The movement definitely spawned more jokes than useful dialogue. My favorite was "99% of the world's practice time is used by 1% of the world's music students. #occupythepracticeroom"

It's definitely a comment on our society how inarticulate the bulk of the protesters were. Then again, I do believe that the media with some rare exceptions singled out the people least likely to state any coherent objectives. NPR had a couple of people who made good points, e.g. "I'm out here when I'm off work because I have a master's degree and can't do better than an $8.00/hr part time job." Unfortunately, these were the rare cases rather than the common speakers.

The other major problem with the movement is that both ends of the political spectrum had PAC's attempting to capitalize off of the occupy protests. The liberal side turned it into an issue of student loan debt and tried to galvanize 99% sympathizers to sign a bunch of petitions to erase that debt to stimulate the economy. Don't get me wrong, I signed the petitions, but that particular movement has already failed twice since I started my first undergraduate in 2002. The conservative side, meanwhile, used the occupy protests as an excuse to categorize college students as a lazy group of economy-drainers who wanted a free pass out of personal responsibility. Personally, both extremes have both a point and glaring flaw in their thoughts.
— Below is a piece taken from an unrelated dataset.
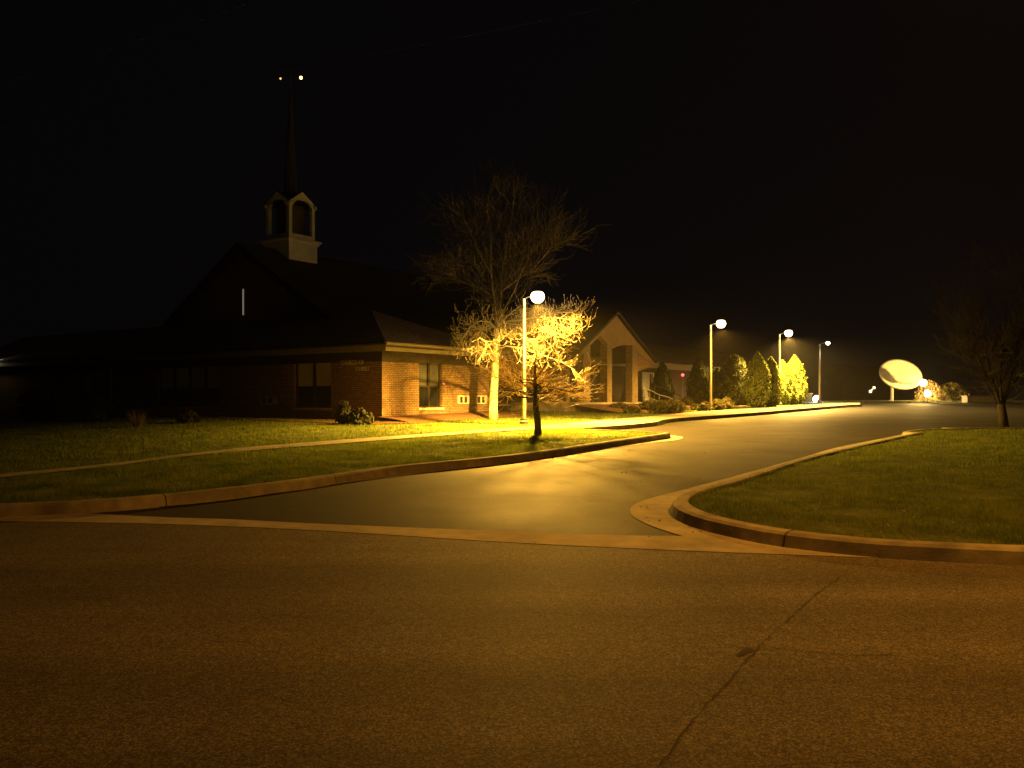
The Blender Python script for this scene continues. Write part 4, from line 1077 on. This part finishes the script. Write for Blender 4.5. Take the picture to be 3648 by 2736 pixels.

What truly scares me moving forward from the occupy protests are the excessive uses of force that were allowed (e.g. pepper-spraying college students legally sitting in their own university quad at California Berkeley), and the increase in rabid anti-intellectual rhetoric that has dominated the Republican primaries thus far. The only person in that race to have spoken more than three words of sense in a row so far is John Huntsman, who, unfortunately has been tracking very poorly.

Not that I have any intention of voting for anyone but our current president, but as a person raised to believe in America as a concept, I had hoped for a real set of debates that required me to engage my brain. That said, in an increasing anti-thought world, the very notion of asking someone to make me think might be too much to ask of them.